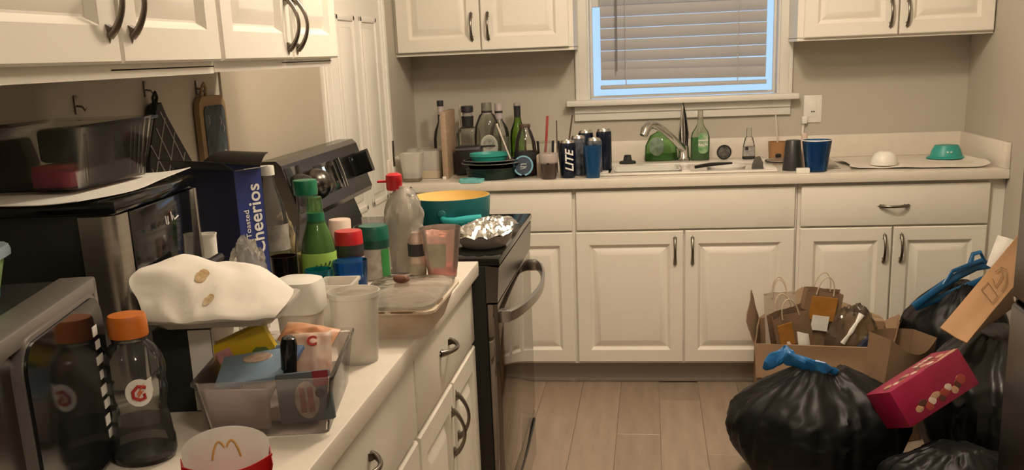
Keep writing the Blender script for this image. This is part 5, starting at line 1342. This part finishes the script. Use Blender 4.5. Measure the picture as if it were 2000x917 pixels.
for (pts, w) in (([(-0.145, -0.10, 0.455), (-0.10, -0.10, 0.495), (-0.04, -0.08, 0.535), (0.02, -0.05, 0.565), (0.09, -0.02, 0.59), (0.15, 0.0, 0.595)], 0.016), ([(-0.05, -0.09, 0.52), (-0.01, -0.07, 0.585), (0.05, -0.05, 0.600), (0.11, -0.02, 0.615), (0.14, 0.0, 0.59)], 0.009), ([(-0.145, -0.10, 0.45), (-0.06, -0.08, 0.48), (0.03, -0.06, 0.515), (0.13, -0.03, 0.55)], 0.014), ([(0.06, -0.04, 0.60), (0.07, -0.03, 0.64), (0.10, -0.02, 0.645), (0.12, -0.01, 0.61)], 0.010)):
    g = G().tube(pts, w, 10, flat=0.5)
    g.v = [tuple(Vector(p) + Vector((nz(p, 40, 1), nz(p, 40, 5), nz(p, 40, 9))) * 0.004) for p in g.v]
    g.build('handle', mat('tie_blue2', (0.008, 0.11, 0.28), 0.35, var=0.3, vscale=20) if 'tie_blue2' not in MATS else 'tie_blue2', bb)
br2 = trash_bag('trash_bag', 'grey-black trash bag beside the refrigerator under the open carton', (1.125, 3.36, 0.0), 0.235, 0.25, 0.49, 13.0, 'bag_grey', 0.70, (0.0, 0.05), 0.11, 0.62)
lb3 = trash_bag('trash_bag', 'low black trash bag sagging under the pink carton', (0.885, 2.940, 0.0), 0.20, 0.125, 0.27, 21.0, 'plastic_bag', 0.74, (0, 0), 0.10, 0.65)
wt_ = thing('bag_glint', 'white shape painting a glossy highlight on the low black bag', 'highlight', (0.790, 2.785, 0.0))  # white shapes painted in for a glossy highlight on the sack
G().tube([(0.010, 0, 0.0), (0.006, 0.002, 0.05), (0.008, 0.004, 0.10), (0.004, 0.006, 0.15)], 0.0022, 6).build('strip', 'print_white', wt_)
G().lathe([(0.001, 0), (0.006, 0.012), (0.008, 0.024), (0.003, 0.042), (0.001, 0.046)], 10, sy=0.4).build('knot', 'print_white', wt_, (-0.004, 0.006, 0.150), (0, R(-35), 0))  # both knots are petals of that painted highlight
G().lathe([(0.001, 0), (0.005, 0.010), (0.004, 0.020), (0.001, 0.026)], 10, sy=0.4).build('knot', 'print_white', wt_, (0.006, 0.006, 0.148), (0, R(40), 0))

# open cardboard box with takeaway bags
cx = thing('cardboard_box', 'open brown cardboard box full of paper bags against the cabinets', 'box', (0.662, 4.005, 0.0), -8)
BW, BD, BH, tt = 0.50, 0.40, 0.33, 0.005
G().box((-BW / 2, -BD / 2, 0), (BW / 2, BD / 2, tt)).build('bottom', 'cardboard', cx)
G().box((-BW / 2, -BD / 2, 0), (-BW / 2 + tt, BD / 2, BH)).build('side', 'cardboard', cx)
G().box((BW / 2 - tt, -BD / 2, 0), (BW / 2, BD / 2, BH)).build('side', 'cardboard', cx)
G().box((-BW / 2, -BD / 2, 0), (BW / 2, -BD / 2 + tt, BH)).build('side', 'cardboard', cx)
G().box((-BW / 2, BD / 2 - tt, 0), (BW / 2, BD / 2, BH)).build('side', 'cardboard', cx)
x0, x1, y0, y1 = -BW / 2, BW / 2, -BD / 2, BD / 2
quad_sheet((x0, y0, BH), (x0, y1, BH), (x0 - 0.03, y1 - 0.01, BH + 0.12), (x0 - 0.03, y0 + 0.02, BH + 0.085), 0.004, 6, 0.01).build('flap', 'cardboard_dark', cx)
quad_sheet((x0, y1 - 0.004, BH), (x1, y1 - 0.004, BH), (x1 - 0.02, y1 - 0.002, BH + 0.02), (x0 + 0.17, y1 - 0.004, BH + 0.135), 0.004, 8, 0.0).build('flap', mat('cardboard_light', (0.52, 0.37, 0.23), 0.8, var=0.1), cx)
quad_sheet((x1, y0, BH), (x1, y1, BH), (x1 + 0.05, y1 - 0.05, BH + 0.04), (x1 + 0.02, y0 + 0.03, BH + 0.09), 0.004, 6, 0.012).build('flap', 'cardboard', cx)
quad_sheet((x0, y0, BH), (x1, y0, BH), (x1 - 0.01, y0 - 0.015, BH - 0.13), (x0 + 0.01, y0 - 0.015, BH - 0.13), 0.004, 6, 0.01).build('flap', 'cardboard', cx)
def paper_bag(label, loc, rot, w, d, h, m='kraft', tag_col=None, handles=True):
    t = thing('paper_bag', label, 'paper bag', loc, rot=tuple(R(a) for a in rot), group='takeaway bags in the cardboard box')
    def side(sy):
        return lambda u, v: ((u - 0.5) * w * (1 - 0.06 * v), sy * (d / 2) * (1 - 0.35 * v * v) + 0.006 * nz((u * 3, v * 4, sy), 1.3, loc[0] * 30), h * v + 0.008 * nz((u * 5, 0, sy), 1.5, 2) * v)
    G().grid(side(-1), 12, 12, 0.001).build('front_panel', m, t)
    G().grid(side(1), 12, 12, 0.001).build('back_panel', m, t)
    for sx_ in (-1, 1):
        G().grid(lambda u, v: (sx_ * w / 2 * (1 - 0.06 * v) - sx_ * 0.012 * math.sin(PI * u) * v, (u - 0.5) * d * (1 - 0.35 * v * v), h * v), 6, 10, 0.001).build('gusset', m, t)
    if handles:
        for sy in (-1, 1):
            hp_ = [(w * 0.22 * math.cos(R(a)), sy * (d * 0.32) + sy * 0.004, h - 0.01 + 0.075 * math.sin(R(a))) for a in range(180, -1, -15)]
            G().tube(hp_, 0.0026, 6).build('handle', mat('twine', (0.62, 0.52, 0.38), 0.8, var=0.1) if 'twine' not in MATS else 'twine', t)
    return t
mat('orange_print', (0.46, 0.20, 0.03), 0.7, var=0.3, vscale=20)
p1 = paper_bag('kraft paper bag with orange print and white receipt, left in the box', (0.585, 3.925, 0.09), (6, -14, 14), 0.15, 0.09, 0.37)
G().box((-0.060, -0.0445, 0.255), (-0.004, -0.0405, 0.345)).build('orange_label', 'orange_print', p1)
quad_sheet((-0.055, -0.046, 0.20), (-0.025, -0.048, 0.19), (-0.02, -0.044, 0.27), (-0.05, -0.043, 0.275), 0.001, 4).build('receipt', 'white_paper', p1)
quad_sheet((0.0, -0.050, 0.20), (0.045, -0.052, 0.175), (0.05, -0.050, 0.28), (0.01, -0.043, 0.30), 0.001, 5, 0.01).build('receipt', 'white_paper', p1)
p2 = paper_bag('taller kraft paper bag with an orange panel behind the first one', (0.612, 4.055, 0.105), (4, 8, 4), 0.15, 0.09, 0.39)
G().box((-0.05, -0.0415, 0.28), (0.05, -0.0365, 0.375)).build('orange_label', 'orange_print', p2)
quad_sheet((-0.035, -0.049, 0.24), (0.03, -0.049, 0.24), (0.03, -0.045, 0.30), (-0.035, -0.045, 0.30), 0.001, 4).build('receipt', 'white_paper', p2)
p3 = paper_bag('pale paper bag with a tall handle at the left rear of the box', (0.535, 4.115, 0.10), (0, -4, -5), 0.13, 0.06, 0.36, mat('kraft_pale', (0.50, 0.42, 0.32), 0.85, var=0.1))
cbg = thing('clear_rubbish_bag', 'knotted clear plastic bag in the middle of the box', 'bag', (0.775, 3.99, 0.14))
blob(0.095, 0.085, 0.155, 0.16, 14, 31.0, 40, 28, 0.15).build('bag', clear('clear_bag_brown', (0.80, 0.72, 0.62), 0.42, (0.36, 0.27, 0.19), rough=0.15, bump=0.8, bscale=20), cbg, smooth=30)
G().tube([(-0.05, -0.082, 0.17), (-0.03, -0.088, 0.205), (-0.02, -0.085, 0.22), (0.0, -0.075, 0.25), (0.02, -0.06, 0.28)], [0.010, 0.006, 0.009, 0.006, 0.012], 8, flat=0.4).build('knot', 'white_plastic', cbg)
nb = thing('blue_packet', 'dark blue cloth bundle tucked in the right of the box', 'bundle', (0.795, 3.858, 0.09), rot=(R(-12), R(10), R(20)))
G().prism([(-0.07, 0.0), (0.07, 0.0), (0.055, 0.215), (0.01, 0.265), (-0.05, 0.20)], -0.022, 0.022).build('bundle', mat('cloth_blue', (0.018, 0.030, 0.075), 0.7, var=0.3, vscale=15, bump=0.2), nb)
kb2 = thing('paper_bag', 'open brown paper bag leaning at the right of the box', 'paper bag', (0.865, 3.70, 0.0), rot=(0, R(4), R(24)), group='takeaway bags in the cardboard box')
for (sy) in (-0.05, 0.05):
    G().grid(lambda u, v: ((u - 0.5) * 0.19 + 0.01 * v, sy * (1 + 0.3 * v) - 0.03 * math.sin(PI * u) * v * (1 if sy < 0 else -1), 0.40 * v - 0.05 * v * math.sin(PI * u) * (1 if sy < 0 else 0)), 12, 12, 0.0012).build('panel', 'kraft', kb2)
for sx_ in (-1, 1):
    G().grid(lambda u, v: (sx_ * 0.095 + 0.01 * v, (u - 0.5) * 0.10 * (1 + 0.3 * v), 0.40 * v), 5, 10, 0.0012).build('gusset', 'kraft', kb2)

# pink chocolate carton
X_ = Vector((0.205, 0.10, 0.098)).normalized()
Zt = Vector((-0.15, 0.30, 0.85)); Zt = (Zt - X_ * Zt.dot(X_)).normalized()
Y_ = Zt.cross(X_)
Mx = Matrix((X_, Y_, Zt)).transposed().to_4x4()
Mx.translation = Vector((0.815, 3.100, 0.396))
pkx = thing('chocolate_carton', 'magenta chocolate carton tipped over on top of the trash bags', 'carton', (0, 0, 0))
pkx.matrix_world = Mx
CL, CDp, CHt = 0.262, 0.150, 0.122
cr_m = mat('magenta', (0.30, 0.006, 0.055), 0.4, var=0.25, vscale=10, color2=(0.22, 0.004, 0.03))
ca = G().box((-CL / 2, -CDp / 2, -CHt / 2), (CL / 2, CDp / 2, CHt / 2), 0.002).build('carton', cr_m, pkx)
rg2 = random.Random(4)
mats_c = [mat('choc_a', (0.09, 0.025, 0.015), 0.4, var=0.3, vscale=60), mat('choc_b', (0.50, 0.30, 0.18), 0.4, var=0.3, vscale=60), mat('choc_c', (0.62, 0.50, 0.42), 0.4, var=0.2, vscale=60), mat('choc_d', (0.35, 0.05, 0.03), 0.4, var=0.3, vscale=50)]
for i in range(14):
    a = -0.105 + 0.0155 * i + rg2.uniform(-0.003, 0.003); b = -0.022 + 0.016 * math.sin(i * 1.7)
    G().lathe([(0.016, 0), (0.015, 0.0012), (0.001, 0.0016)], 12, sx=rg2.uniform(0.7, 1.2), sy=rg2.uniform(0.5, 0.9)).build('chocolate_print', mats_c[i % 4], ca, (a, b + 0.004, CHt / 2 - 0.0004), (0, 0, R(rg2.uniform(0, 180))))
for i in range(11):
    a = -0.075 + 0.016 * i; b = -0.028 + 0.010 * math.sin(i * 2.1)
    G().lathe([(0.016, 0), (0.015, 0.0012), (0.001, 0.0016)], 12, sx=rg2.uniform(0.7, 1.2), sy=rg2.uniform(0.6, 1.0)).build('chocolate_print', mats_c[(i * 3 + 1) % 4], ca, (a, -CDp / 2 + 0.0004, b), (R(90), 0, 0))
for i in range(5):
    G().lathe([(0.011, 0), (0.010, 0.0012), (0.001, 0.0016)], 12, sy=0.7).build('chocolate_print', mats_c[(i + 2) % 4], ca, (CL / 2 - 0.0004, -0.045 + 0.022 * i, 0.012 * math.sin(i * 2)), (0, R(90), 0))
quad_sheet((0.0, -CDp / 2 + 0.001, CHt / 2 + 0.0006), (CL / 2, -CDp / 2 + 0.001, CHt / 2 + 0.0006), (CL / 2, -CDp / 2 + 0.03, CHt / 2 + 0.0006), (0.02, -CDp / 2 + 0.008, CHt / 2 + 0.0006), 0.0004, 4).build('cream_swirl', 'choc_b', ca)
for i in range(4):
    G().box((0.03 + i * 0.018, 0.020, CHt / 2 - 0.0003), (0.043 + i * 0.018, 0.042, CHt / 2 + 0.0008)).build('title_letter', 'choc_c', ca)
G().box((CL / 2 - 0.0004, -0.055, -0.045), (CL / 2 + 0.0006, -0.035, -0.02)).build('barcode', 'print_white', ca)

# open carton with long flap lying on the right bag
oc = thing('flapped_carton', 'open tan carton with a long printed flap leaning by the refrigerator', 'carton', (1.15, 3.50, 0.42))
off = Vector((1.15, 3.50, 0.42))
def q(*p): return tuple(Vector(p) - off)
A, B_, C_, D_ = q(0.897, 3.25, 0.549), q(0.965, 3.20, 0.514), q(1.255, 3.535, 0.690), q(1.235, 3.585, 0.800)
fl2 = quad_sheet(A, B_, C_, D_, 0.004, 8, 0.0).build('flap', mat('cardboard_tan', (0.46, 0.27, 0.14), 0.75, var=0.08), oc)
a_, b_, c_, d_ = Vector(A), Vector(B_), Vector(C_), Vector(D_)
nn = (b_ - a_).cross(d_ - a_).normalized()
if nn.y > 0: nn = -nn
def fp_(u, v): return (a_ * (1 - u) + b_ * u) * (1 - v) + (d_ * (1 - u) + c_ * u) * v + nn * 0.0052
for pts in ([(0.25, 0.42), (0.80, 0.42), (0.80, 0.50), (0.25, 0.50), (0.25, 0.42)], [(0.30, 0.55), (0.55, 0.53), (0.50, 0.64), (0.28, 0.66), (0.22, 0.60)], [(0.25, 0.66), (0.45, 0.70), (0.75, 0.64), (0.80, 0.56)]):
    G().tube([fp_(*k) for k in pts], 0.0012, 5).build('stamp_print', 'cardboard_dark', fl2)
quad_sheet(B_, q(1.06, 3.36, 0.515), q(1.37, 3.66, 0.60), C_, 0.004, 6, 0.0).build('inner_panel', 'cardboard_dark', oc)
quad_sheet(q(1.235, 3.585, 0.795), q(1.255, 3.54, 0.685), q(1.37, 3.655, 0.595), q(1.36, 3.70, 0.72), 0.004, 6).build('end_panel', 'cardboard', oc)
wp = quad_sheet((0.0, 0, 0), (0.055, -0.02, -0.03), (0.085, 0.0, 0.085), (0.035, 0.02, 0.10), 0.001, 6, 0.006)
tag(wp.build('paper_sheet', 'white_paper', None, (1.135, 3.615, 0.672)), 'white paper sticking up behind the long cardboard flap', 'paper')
————————
→ INSTRUCTIONS FOR THE TASK
Set the lines above down again, word for word, from the first through the one containing "(0, R(40), 0))"; pictures excluded.

→ TASK RESULT
Keep writing the Blender script for this image. This is part 5, starting at line 1342. This part finishes the script. Use Blender 4.5. Measure the picture as if it were 2000x917 pixels.
for (pts, w) in (([(-0.145, -0.10, 0.455), (-0.10, -0.10, 0.495), (-0.04, -0.08, 0.535), (0.02, -0.05, 0.565), (0.09, -0.02, 0.59), (0.15, 0.0, 0.595)], 0.016), ([(-0.05, -0.09, 0.52), (-0.01, -0.07, 0.585), (0.05, -0.05, 0.600), (0.11, -0.02, 0.615), (0.14, 0.0, 0.59)], 0.009), ([(-0.145, -0.10, 0.45), (-0.06, -0.08, 0.48), (0.03, -0.06, 0.515), (0.13, -0.03, 0.55)], 0.014), ([(0.06, -0.04, 0.60), (0.07, -0.03, 0.64), (0.10, -0.02, 0.645), (0.12, -0.01, 0.61)], 0.010)):
    g = G().tube(pts, w, 10, flat=0.5)
    g.v = [tuple(Vector(p) + Vector((nz(p, 40, 1), nz(p, 40, 5), nz(p, 40, 9))) * 0.004) for p in g.v]
    g.build('handle', mat('tie_blue2', (0.008, 0.11, 0.28), 0.35, var=0.3, vscale=20) if 'tie_blue2' not in MATS else 'tie_blue2', bb)
br2 = trash_bag('trash_bag', 'grey-black trash bag beside the refrigerator under the open carton', (1.125, 3.36, 0.0), 0.235, 0.25, 0.49, 13.0, 'bag_grey', 0.70, (0.0, 0.05), 0.11, 0.62)
lb3 = trash_bag('trash_bag', 'low black trash bag sagging under the pink carton', (0.885, 2.940, 0.0), 0.20, 0.125, 0.27, 21.0, 'plastic_bag', 0.74, (0, 0), 0.10, 0.65)
wt_ = thing('bag_glint', 'white shape painting a glossy highlight on the low black bag', 'highlight', (0.790, 2.785, 0.0))  # white shapes painted in for a glossy highlight on the sack
G().tube([(0.010, 0, 0.0), (0.006, 0.002, 0.05), (0.008, 0.004, 0.10), (0.004, 0.006, 0.15)], 0.0022, 6).build('strip', 'print_white', wt_)
G().lathe([(0.001, 0), (0.006, 0.012), (0.008, 0.024), (0.003, 0.042), (0.001, 0.046)], 10, sy=0.4).build('knot', 'print_white', wt_, (-0.004, 0.006, 0.150), (0, R(-35), 0))  # both knots are petals of that painted highlight
G().lathe([(0.001, 0), (0.005, 0.010), (0.004, 0.020), (0.001, 0.026)], 10, sy=0.4).build('knot', 'print_white', wt_, (0.006, 0.006, 0.148), (0, R(40), 0))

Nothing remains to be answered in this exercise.